Prompt Fission Gamma-ray Spectra and Multiplicities for Various Fissioning Systems

Abstract

The prompt fission gamma spectra (PFGS) and multiplicities (PFGM) are investigated from a Monte Carlo simulation of the fission fragment deexcitation. The fission fragment characteristics are sampled from mass, charge, kinetic energy, spin and parity distributions from experimental data or theoretical models. Initial excitation energy is shared between the two complementary fragments using a mass dependent temperature ratio law and a level density parameter law based on Ignatyuk's prescription. Details can be found elsewhere in the literature. The deexcitation process can be performed with different calculation schemes. The first one is based on a Weisskopf model for neutron evaporation and nuclear transition sampling (from level density and strength function models) for gamma evaporation.
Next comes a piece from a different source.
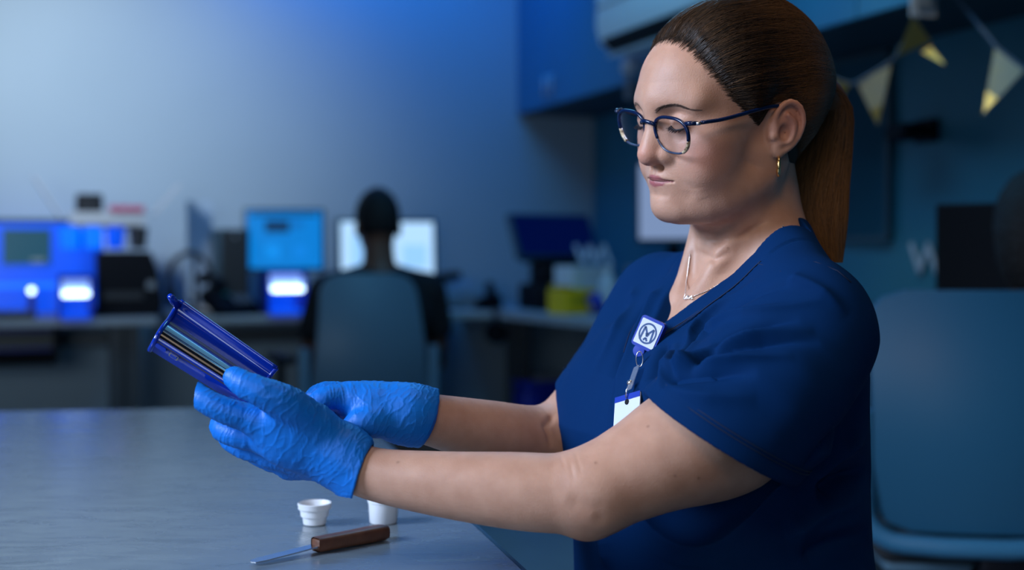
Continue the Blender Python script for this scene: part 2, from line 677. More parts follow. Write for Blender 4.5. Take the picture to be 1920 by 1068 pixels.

In this case, the competition between neutrons and gammas is taken into account by using a spin dependent excitation energy limit under which gamma emission takes place. The second one is based on an Hauser-Feshbach model for neutron/gamma evaporation based on neutron transmission coefficients (from optical model calculations) and the same model as above for gammas. The n/γ competition is then automatically taken into account at the very beginning of the primary fission fragments evaporation process. Fission observables, especially related to prompt fission gammas are presented and discussed for spontaneous fission (252Cf, 240Pu), thermal fission (235U+nth) and fast fission (238U+n1.8MeV). Comparisons with experimental data are shown when available.